The prospect of companies buying other companies does not usually excite the general public. But this bid has unleashed a strange kind of chocolate nationalism in Britain. Concerns have been growing that British confectionery will be somehow Americanised if this deal goes through; that Britons will find their Crunchies and Wispas replaced with unfamiliar and unpalatable US brands.

The unions have voiced concerns about the future of jobs at Cadbury's factories in the Midlands. And there is a general air of unease about the prospect of a British company with a long and distinguished philanthropic history falling into foreign hands.

Such fears are generally misplaced. Kraft would be idiotic to get rid of existing brands of chocolate that are popular in Britain. And Cadbury has moved a long way from its Quaker origins. It is now a hard-nosed multinational in its own right. Indeed, Cadbury's American chief executive, Todd Stitzer, cites its prospects in India and South America as a strong reason why it can go it alone. This partly (although not entirely) answers the concerns about jobs. It is not really the UK market that Kraft is interested in, but Cadbury's strong position in emerging markets.

In any case, what we are witnessing could well be a phoney war from Cadbury; an attempt by the management to force Kraft to increase its bid rather than a genuine drive to remain independent. There has also been talk of a possible merger with the smaller US chocolate manufacturer, Hershey (which already makes some Cadbury products in the US under licence).

Leaving aside emotive issues surrounding jobs and history, at the core of this affair is a stark choice faced by Cadbury's shareholders. Should they sell up and take their profit and newly minted Kraft shares, or stick with the present management in the hope of greater capital gains down the line? Long-term shareholders in the firm (and indeed those who already own equity in Kraft) need to think very carefully before deciding.

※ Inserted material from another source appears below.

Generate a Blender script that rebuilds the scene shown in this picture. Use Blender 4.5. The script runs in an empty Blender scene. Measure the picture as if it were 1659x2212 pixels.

Kraft argues that a takeover would benefit both. But how often do these high-profile mergers generate the profits promised when they were put together? How often do vast conglomerates perform better than smaller, more focused, businesses? And how often do the promised money-saving "synergies" actually materialise? Such large takeovers are always good for bankers, lawyers and accountants. But shareholders often end up losing out over time.

In the run-up to last year's financial crash, the shareholders of many Western banks proved themselves woefully short-sighted, turning a blind eye while managements loaded up on risk and debt in the hunt for quick profits. Many actively encouraged such reckless behaviour.

We must hope that the shareholders of Cadbury have learned from such mistakes. For as many a chocoholic has discovered, though bingeing might feel good, in the end, it tends to result in indigestion.